▶ [STORED DATA]:
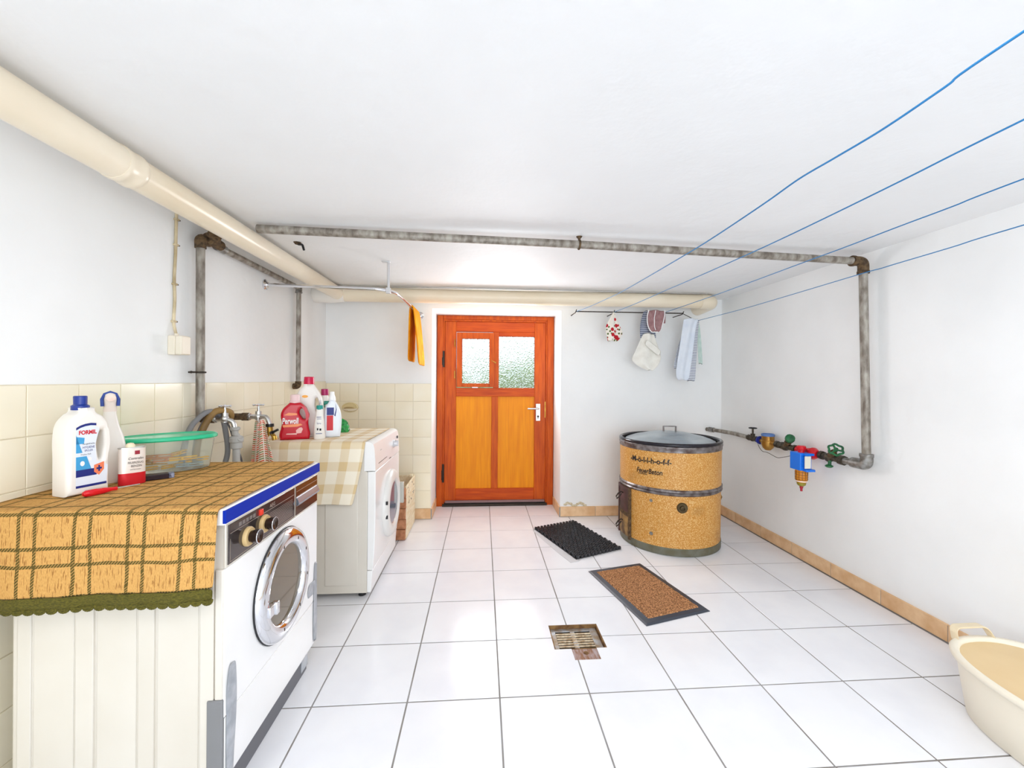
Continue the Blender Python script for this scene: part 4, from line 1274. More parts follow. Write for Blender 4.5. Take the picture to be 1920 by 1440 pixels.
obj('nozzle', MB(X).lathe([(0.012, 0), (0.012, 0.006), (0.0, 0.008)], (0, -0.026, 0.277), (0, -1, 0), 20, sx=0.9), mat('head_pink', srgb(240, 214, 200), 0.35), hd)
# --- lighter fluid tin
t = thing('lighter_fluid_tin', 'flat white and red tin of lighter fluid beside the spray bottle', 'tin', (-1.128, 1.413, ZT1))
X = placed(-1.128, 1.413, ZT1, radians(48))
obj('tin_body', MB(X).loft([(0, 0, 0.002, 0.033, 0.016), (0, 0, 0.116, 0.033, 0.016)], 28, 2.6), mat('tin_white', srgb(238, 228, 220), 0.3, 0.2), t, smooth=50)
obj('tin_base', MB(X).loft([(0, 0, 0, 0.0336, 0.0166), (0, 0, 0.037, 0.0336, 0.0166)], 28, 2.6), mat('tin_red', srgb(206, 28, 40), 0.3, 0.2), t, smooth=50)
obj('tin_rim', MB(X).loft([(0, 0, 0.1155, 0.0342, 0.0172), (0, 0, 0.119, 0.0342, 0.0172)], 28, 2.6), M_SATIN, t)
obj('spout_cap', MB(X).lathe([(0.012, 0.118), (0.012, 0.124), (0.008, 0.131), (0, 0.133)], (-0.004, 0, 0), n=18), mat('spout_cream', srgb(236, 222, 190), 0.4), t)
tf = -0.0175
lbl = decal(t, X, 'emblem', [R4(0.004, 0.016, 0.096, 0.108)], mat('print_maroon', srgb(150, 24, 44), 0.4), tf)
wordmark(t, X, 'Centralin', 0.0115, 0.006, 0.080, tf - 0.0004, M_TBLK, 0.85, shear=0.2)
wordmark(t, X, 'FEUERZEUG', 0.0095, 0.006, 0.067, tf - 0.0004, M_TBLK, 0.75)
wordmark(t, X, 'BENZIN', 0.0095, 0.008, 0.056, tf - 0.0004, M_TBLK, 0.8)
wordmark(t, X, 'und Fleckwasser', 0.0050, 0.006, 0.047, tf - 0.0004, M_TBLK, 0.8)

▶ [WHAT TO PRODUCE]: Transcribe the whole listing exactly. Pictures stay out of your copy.

▶ [EXERCISE ANSWER]:
Continue the Blender Python script for this scene: part 4, from line 1274. More parts follow. Write for Blender 4.5. Take the picture to be 1920 by 1440 pixels.
obj('nozzle', MB(X).lathe([(0.012, 0), (0.012, 0.006), (0.0, 0.008)], (0, -0.026, 0.277), (0, -1, 0), 20, sx=0.9), mat('head_pink', srgb(240, 214, 200), 0.35), hd)
# --- lighter fluid tin
t = thing('lighter_fluid_tin', 'flat white and red tin of lighter fluid beside the spray bottle', 'tin', (-1.128, 1.413, ZT1))
X = placed(-1.128, 1.413, ZT1, radians(48))
obj('tin_body', MB(X).loft([(0, 0, 0.002, 0.033, 0.016), (0, 0, 0.116, 0.033, 0.016)], 28, 2.6), mat('tin_white', srgb(238, 228, 220), 0.3, 0.2), t, smooth=50)
obj('tin_base', MB(X).loft([(0, 0, 0, 0.0336, 0.0166), (0, 0, 0.037, 0.0336, 0.0166)], 28, 2.6), mat('tin_red', srgb(206, 28, 40), 0.3, 0.2), t, smooth=50)
obj('tin_rim', MB(X).loft([(0, 0, 0.1155, 0.0342, 0.0172), (0, 0, 0.119, 0.0342, 0.0172)], 28, 2.6), M_SATIN, t)
obj('spout_cap', MB(X).lathe([(0.012, 0.118), (0.012, 0.124), (0.008, 0.131), (0, 0.133)], (-0.004, 0, 0), n=18), mat('spout_cream', srgb(236, 222, 190), 0.4), t)
tf = -0.0175
lbl = decal(t, X, 'emblem', [R4(0.004, 0.016, 0.096, 0.108)], mat('print_maroon', srgb(150, 24, 44), 0.4), tf)
wordmark(t, X, 'Centralin', 0.0115, 0.006, 0.080, tf - 0.0004, M_TBLK, 0.85, shear=0.2)
wordmark(t, X, 'FEUERZEUG', 0.0095, 0.006, 0.067, tf - 0.0004, M_TBLK, 0.75)
wordmark(t, X, 'BENZIN', 0.0095, 0.008, 0.056, tf - 0.0004, M_TBLK, 0.8)
wordmark(t, X, 'und Fleckwasser', 0.0050, 0.006, 0.047, tf - 0.0004, M_TBLK, 0.8)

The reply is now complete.